Grupos de manifestantes tentaram entrar ontem na Plaza Murillo, onde ficam localizados o Palácio Quemado (presidencial) e o Congresso, mas foram repelidos pela polícia.
Os protestos foram intensos sobretudo na estrada que liga La Paz à cidade de El Alto. Centenas de manifestantes apedrejaram alguns veículos e a polícia revidou lançando gás lacrimogêneo, disse o chefe policial, coronel Hernán Jaimes.
Em constante clima de tensão, o governo do presidente Carlos Mesa fazia esforços para o estabelecimento de um diálogo no país por meio da formação de comissões de trabalho.
- Demos início a negociações com diferentes setores e estamos levando adiante encontros com dirigentes dos movimentos sociais de El Alto e outros - afirmou o ministro da Presidência, José Galindo. - Esperamos chegar a um consenso nos próximos dias e levar adiante a agenda comum.
Mas a ministra da Educação, María Soledad Quiroga, não conseguiu esperar e renunciou ontem, por divergir do governo. Os professores bolivianos participam da greve pela estatização da exploração do gás e do petróleo a convocação de uma Assembléia Constituinte, mas também querem aumento de salário.
Já o comando militar informou que os dois tenentes-coronéis que supostamente exortaram os bolivianos a derrubarem Mesa e a fecharem o Congresso foram afastados do cargo por sedição e rebeldia.
Julio Herrera Pedrazas e Julio César Galindo Mendizábal, agora ex-oficiais, foram punidos pelo tribunal do Comando Geral do Exército, que instaurou processo disciplinar contra eles e determinou que ambos cometeram ''faltas suficientemente graves contra a honra e a dignidade'' da instituição militar.
Herrera e Galindo divulgaram na quarta-feira um comunicado a um grupo de militares de escalão médio denominado ''Movimento Militar Geracional'', que demandava, além da renúncia presidencial, o fechamento do Congresso e a nacionalização dos hidrocarbonetos.
Os militares negaram que estivessem por trás de um golpe de Estado, mas disseram ter um ''plano de governo bem estruturado''. Em outro trecho do pronunciamento, afirmaram:
- Existem aqui militares e civis patriotas que querem defender a soberania e a dignidade nacional.

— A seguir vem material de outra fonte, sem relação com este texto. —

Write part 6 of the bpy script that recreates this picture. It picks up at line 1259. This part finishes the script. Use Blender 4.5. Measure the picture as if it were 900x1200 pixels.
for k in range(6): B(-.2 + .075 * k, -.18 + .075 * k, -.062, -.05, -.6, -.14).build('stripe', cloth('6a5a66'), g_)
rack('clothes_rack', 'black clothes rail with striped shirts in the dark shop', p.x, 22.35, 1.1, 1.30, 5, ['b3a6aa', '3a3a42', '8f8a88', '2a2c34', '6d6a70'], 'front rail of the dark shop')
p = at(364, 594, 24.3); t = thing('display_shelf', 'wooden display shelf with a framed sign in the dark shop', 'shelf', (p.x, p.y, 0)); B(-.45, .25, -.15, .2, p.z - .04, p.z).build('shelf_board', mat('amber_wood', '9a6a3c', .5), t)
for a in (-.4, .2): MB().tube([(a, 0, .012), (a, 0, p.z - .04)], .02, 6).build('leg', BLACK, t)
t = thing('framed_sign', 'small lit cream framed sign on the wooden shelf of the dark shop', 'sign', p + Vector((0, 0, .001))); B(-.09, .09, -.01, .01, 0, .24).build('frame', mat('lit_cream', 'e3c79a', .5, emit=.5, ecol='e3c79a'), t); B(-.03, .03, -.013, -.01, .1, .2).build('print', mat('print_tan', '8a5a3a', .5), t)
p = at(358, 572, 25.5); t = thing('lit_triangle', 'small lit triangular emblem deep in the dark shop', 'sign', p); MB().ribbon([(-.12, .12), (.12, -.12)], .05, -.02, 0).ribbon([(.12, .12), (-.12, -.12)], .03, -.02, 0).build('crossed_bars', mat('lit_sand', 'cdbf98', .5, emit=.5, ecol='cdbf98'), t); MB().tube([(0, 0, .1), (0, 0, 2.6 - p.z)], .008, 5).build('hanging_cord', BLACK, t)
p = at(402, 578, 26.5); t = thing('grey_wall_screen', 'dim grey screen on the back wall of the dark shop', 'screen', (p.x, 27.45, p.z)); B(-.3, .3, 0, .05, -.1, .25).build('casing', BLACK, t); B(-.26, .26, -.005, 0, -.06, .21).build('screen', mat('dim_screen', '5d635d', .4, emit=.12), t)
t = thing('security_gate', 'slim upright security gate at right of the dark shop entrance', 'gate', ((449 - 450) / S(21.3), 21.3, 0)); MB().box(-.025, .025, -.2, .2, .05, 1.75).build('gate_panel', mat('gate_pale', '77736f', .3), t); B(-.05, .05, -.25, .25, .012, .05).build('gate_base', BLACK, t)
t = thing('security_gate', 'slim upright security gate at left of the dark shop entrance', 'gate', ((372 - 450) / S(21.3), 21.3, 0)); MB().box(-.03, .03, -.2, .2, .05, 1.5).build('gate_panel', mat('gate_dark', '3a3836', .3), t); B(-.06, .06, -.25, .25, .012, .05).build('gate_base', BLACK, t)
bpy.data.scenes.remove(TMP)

Em conseqüência da crise política, a popularidade do presidente Mesa diminuiu de 60% para 44%, o nível mais baixo em seus 20 meses de gestão. Esta administração, independente e sem partido político, começou com o apoio de nove entre dez bolivianos, logo depois de uma sangrenta rebelião popular que culminou com a renúncia do presidente direitista Gonzalo Sánchez de Lozada, em outubro de 2003.
A pesquisa de popularidade de Mesa foi realizada pela agência privada Apoyo, Mercado y Opinión, sob encomenda do jornal La Razón.
A popularidade do presidente, debilitado por uma série de conflitos com o Congresso e por uma disputa regional pela liderança nacional, caiu inclusive na cidade indígena de El Alto, onde no entanto mantém o apoio de 54% da população. Sua situação piorou na província de Santa Cruz, onde apenas 18% dos bolivianos o apóiam. Santa Cruz defende um projeto autonomista contrário ao atual regime centralizador representado por Mesa.
O estudo entrevistou pouco mais de mil bolivianos nas cidades de La Paz, Cochabamba e Santa Cruz, que concentram a maior parte da população urbana do país.